**Task goal**
Only the lines from the start of the data through the line with "210), 300, .7)" belong in the copy. Restate them word for word, minus the pictures.

-- BEGIN Available data --

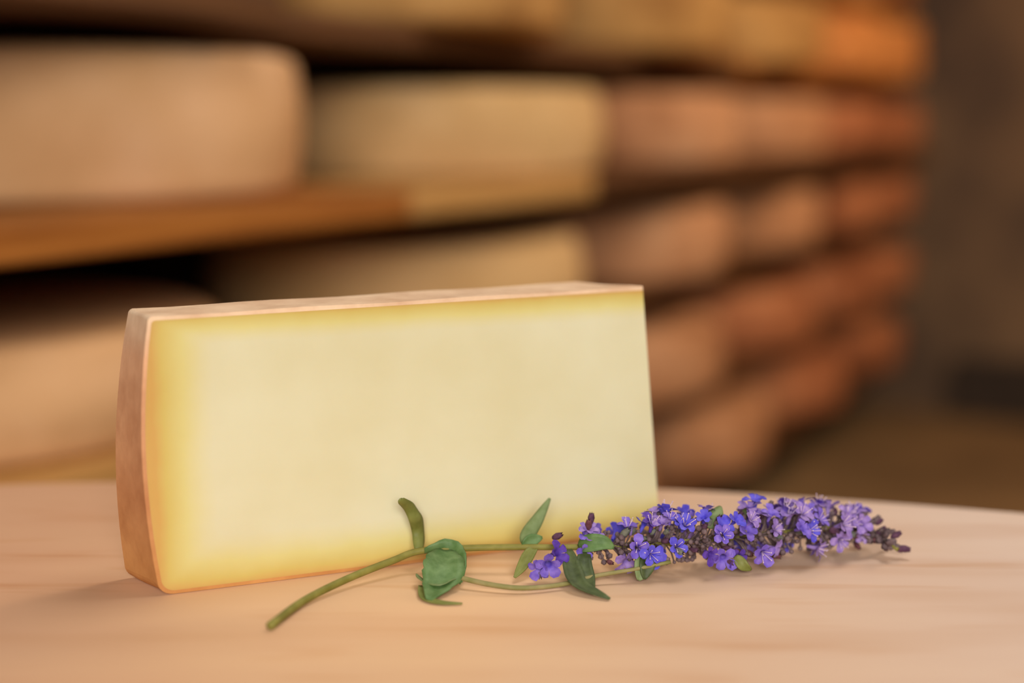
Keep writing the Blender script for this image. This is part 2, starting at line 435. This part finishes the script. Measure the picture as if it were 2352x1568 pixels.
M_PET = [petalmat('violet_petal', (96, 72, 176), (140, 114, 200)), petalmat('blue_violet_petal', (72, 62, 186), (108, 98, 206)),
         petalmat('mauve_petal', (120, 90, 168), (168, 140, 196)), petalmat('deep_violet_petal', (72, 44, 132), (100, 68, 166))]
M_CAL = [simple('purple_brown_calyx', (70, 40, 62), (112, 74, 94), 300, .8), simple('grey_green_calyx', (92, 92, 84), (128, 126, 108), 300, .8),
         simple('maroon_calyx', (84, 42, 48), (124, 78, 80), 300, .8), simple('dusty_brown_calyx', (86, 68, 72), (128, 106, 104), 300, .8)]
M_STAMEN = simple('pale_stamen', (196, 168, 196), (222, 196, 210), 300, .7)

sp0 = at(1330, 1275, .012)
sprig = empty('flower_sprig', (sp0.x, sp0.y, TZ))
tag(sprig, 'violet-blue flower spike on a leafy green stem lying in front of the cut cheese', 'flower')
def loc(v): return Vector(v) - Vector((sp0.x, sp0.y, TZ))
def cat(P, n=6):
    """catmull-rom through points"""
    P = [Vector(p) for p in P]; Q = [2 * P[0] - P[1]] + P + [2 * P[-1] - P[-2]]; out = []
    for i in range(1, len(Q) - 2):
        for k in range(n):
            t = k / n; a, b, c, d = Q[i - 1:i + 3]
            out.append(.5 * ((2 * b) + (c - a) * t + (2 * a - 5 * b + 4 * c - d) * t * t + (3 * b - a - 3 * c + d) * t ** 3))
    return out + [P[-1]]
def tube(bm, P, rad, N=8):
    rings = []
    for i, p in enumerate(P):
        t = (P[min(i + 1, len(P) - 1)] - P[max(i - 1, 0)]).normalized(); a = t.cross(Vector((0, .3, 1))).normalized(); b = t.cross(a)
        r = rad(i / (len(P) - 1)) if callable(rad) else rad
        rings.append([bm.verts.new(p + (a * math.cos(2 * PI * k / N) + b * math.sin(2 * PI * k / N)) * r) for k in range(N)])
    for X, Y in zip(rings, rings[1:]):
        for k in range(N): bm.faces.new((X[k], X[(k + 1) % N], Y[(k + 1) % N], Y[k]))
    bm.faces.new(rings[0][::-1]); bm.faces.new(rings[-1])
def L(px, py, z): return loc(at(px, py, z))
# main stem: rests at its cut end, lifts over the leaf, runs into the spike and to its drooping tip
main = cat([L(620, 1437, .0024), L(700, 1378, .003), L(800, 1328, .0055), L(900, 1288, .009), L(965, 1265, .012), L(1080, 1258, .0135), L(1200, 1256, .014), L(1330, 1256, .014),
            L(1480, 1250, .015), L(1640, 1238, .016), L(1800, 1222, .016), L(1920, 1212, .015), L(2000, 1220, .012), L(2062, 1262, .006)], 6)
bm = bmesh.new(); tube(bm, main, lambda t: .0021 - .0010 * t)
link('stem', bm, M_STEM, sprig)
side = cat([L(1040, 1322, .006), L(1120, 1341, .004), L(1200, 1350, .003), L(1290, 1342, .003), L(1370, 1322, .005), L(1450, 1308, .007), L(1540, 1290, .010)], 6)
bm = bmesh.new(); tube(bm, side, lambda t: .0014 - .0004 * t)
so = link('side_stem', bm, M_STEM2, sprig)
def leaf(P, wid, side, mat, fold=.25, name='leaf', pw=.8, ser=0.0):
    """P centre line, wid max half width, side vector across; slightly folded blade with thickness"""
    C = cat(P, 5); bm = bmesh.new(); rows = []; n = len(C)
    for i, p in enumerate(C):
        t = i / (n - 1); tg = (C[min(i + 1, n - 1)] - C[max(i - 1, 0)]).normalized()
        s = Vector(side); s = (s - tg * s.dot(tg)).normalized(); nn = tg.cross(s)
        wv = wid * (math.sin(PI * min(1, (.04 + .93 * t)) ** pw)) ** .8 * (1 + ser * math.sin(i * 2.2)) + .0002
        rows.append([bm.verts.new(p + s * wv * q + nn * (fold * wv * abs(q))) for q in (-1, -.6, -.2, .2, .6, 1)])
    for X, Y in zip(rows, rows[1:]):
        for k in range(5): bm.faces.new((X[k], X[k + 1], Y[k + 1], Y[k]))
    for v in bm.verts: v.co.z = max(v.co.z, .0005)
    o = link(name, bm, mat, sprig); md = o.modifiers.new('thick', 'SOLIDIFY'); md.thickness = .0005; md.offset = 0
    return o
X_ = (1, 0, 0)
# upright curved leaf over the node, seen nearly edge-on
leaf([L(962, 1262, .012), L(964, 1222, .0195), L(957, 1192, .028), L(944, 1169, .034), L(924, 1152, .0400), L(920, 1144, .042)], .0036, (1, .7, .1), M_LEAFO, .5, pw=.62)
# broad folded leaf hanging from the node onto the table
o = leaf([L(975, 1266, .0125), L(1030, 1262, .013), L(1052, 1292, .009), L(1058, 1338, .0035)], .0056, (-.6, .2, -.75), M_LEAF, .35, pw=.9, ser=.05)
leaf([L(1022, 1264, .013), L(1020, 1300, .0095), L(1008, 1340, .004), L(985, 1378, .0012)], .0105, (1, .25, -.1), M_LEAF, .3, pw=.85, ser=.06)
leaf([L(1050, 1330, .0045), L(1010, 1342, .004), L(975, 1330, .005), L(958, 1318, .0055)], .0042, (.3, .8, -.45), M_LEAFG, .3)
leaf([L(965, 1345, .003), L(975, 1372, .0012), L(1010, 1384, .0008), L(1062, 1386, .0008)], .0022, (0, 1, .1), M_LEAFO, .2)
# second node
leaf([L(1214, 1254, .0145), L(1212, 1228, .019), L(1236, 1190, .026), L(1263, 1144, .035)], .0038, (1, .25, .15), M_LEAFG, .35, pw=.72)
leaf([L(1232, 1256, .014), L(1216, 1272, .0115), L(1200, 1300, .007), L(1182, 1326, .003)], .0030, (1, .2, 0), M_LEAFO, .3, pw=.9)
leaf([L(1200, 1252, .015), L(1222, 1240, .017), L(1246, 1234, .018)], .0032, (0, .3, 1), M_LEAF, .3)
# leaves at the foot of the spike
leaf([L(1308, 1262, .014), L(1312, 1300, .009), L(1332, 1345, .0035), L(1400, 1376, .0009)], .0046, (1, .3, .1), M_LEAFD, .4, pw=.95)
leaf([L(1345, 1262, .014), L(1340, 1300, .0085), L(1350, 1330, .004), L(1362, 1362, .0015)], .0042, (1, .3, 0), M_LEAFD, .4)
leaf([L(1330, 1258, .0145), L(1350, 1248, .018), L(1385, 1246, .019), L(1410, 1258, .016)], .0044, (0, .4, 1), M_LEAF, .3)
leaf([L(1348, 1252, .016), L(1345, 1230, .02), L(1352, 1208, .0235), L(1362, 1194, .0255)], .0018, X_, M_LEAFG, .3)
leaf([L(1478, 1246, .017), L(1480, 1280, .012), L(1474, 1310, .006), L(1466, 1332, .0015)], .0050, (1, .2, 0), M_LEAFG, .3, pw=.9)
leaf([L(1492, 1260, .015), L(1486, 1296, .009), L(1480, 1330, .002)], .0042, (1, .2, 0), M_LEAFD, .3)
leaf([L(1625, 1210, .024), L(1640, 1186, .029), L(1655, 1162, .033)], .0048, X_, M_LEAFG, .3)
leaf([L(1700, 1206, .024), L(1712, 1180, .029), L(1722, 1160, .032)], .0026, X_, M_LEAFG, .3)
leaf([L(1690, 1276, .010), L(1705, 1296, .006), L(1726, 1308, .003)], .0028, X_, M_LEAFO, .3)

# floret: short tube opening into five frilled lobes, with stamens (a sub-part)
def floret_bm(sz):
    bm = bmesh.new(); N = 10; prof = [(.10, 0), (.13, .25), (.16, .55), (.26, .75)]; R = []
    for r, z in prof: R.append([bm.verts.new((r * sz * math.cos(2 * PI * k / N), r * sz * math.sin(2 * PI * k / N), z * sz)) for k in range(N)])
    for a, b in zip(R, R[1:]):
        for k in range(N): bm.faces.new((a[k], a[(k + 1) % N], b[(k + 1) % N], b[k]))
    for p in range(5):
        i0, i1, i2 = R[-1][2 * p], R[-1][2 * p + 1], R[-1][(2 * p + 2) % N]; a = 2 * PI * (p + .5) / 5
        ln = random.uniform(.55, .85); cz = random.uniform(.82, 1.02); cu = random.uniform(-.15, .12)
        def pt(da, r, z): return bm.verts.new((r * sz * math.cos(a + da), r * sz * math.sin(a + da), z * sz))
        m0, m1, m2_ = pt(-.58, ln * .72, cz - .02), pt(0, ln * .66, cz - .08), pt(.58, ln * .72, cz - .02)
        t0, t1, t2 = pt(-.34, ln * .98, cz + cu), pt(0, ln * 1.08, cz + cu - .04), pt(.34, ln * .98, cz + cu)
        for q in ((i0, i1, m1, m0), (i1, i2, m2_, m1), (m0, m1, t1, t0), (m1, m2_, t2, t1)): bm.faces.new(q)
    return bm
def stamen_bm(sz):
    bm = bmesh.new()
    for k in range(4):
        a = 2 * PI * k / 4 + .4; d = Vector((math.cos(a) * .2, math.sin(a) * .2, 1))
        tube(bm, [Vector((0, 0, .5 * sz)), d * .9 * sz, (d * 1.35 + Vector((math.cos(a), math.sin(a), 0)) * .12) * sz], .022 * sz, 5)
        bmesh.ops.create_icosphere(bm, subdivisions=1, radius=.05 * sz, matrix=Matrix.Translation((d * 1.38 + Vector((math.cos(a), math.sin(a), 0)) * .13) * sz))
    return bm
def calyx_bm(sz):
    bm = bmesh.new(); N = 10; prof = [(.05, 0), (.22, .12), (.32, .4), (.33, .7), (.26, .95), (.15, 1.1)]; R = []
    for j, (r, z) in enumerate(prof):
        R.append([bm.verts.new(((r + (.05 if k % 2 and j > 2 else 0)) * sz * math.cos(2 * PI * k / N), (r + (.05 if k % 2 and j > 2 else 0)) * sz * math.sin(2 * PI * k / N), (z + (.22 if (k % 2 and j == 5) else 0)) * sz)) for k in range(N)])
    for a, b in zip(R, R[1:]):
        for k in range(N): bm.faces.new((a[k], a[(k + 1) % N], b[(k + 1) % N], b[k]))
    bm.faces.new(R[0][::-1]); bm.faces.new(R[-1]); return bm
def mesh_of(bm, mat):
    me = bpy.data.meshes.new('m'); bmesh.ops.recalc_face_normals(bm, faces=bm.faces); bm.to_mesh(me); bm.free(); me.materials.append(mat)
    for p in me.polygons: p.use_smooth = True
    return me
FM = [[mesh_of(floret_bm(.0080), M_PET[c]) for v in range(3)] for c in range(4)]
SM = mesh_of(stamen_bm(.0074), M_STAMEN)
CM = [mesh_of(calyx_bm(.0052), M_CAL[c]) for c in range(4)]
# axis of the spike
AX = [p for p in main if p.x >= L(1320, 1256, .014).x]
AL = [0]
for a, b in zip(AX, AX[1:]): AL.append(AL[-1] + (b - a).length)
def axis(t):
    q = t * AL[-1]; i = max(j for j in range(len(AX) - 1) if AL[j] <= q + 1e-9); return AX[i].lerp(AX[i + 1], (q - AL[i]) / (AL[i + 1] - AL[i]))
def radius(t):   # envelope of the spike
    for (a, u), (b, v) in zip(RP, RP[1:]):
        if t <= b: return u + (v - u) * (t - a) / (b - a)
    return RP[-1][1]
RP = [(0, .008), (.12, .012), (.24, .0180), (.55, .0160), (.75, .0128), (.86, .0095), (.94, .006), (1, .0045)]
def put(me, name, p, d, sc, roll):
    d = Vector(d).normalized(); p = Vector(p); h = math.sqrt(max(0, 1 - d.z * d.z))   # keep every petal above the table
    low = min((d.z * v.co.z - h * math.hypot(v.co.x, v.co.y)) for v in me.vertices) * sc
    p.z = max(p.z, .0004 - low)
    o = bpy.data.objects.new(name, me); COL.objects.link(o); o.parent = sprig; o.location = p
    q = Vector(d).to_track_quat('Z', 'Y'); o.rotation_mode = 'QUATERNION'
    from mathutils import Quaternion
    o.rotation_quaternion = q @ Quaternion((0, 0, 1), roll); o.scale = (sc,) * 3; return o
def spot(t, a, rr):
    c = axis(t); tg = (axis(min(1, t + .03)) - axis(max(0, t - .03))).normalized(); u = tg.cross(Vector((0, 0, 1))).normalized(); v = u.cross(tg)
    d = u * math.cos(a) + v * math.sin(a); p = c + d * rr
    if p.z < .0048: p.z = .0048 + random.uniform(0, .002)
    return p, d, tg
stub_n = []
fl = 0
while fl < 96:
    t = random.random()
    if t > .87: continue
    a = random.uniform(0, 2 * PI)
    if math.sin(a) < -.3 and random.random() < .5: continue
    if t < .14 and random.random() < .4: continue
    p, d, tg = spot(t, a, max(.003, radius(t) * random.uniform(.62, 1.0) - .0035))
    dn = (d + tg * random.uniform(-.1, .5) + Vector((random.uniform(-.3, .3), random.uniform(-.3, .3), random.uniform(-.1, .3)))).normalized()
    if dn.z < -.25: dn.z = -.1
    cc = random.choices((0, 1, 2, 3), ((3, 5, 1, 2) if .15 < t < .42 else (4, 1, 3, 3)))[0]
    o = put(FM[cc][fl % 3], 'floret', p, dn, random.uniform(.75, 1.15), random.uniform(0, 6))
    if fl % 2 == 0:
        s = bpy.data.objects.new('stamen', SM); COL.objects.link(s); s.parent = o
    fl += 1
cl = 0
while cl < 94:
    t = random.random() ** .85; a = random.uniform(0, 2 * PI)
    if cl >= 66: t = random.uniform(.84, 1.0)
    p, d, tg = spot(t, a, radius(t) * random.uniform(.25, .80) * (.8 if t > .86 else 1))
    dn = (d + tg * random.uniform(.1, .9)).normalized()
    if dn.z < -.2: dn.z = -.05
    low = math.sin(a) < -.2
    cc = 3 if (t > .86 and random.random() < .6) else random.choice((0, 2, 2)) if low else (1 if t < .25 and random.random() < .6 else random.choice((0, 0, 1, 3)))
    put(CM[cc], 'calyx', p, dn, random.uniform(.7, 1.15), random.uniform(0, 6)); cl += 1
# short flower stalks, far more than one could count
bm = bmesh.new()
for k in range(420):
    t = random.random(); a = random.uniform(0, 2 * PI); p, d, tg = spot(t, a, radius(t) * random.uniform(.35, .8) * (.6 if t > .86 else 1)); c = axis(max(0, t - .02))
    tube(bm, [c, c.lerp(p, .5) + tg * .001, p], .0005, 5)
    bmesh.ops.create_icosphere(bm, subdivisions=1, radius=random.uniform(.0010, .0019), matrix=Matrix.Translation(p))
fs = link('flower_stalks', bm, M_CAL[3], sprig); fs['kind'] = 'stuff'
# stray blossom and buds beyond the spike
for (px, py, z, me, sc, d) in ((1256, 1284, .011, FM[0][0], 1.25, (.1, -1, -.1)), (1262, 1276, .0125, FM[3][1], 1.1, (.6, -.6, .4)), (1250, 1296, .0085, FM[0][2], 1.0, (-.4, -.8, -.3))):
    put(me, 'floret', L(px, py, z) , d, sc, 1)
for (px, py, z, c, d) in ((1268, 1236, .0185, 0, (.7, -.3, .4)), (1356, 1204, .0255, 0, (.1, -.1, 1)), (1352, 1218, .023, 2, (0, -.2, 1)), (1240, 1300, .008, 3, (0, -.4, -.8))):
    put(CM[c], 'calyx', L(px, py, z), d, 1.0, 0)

-- END Available data --

**Worked solution**
Keep writing the Blender script for this image. This is part 2, starting at line 435. This part finishes the script. Measure the picture as if it were 2352x1568 pixels.
M_PET = [petalmat('violet_petal', (96, 72, 176), (140, 114, 200)), petalmat('blue_violet_petal', (72, 62, 186), (108, 98, 206)),
         petalmat('mauve_petal', (120, 90, 168), (168, 140, 196)), petalmat('deep_violet_petal', (72, 44, 132), (100, 68, 166))]
M_CAL = [simple('purple_brown_calyx', (70, 40, 62), (112, 74, 94), 300, .8), simple('grey_green_calyx', (92, 92, 84), (128, 126, 108), 300, .8),
         simple('maroon_calyx', (84, 42, 48), (124, 78, 80), 300, .8), simple('dusty_brown_calyx', (86, 68, 72), (128, 106, 104), 300, .8)]
M_STAMEN = simple('pale_stamen', (196, 168, 196), (222, 196, 210), 300, .7)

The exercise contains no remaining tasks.